**Dataset excerpt:**
========================

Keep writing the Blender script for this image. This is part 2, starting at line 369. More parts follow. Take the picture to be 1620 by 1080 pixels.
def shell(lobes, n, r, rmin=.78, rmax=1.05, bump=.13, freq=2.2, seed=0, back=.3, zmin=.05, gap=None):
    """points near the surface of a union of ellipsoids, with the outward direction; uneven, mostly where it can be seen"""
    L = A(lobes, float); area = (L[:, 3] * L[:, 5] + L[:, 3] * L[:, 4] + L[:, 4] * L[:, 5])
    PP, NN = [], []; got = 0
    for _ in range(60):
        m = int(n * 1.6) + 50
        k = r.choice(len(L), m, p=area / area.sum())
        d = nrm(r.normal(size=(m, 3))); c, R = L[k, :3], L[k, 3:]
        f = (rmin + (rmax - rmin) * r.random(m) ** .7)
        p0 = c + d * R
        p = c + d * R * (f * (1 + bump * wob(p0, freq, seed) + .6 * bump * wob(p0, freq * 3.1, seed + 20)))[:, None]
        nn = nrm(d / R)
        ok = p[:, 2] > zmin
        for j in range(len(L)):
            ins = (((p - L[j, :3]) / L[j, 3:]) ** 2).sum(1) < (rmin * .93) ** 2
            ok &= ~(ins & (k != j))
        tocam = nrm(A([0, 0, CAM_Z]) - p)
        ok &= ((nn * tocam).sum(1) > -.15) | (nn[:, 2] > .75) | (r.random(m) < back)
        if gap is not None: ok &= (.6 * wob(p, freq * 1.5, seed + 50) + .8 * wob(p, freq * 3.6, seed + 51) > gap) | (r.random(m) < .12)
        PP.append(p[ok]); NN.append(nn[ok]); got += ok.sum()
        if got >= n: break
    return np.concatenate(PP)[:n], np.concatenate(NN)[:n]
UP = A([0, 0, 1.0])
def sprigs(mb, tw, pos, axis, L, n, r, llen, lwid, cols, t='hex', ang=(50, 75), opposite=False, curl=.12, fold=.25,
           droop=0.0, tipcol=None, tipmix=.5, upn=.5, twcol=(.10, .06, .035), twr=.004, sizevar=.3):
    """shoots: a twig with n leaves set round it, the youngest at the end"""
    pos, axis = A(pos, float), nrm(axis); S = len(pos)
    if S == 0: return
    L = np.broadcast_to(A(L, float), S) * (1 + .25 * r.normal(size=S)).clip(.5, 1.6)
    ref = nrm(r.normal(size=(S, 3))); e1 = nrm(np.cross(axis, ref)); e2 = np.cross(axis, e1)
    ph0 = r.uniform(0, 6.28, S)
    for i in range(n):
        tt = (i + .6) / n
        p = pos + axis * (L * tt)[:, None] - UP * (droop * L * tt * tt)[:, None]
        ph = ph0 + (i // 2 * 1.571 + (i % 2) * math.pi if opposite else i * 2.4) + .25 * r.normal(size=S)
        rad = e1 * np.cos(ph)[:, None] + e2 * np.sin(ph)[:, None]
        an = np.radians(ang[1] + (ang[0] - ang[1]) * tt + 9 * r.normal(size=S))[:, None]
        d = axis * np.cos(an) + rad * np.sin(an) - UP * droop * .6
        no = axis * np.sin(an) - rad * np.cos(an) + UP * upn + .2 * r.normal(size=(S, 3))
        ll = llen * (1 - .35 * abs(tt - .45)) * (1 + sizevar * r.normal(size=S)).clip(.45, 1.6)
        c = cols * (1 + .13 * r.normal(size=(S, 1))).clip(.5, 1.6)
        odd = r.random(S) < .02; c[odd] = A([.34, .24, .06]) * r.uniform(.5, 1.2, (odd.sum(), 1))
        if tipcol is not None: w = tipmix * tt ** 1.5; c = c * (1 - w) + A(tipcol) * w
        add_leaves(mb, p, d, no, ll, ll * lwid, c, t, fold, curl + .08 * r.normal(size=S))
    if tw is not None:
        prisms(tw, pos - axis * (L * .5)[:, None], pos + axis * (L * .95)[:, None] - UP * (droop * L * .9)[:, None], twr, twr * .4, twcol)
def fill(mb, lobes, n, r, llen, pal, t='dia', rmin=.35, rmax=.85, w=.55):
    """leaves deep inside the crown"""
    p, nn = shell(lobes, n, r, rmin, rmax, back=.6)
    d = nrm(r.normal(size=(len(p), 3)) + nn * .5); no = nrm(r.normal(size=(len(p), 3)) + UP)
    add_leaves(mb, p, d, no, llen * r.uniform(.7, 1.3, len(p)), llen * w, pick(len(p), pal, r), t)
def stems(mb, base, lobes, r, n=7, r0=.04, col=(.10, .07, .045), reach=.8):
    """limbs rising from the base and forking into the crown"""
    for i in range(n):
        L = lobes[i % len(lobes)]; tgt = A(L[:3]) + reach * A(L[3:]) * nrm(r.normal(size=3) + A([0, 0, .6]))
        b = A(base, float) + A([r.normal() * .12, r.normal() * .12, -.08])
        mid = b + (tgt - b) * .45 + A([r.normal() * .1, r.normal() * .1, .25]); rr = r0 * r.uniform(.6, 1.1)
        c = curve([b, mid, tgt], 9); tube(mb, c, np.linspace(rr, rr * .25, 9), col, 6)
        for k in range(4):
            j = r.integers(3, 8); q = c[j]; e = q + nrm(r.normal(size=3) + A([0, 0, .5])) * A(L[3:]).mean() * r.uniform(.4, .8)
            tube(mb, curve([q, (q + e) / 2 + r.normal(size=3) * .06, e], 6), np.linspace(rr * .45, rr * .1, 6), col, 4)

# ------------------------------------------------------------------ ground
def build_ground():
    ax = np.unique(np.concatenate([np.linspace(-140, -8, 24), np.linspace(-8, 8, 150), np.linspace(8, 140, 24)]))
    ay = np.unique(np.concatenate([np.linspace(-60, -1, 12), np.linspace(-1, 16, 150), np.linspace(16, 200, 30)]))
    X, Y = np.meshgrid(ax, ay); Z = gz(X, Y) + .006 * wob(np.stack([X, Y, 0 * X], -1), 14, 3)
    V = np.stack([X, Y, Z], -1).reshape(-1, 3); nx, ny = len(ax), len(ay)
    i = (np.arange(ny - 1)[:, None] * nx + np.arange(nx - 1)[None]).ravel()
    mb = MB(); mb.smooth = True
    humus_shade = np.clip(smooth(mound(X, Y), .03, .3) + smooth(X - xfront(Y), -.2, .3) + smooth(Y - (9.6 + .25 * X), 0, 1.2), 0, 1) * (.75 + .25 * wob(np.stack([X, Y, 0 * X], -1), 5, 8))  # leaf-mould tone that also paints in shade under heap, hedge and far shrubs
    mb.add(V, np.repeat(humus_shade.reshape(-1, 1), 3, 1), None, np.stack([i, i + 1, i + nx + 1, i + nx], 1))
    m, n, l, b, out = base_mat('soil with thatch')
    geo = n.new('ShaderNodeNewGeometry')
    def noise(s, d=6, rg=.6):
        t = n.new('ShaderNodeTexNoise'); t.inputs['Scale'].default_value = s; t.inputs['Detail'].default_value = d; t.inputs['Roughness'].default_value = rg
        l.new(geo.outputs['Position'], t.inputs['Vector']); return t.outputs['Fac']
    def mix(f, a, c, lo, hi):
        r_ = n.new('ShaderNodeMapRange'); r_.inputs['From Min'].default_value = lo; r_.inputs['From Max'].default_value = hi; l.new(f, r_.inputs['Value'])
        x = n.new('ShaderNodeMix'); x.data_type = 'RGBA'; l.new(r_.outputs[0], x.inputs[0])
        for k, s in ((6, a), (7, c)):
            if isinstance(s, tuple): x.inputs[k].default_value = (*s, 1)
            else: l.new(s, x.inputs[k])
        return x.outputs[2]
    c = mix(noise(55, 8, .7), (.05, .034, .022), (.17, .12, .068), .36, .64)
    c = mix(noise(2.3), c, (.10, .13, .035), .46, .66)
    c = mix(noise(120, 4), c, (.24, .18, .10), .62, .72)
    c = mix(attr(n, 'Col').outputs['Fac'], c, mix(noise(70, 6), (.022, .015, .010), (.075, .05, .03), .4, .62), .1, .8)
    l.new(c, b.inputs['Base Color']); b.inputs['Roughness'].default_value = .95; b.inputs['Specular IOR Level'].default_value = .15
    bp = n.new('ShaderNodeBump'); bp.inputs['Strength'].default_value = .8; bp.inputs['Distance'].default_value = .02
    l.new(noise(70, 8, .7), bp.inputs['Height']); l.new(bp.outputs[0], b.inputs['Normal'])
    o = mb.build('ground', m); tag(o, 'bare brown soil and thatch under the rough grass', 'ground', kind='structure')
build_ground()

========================

**Stated goal:**
Reproduce nothing but the lines from the line containing "(.075, .05, .03), .4, .62), .1, .8)" to the last line of the data, each exactly as written.

**Completed exercise:**
    c = mix(attr(n, 'Col').outputs['Fac'], c, mix(noise(70, 6), (.022, .015, .010), (.075, .05, .03), .4, .62), .1, .8)
    l.new(c, b.inputs['Base Color']); b.inputs['Roughness'].default_value = .95; b.inputs['Specular IOR Level'].default_value = .15
    bp = n.new('ShaderNodeBump'); bp.inputs['Strength'].default_value = .8; bp.inputs['Distance'].default_value = .02
    l.new(noise(70, 8, .7), bp.inputs['Height']); l.new(bp.outputs[0], b.inputs['Normal'])
    o = mb.build('ground', m); tag(o, 'bare brown soil and thatch under the rough grass', 'ground', kind='structure')
build_ground()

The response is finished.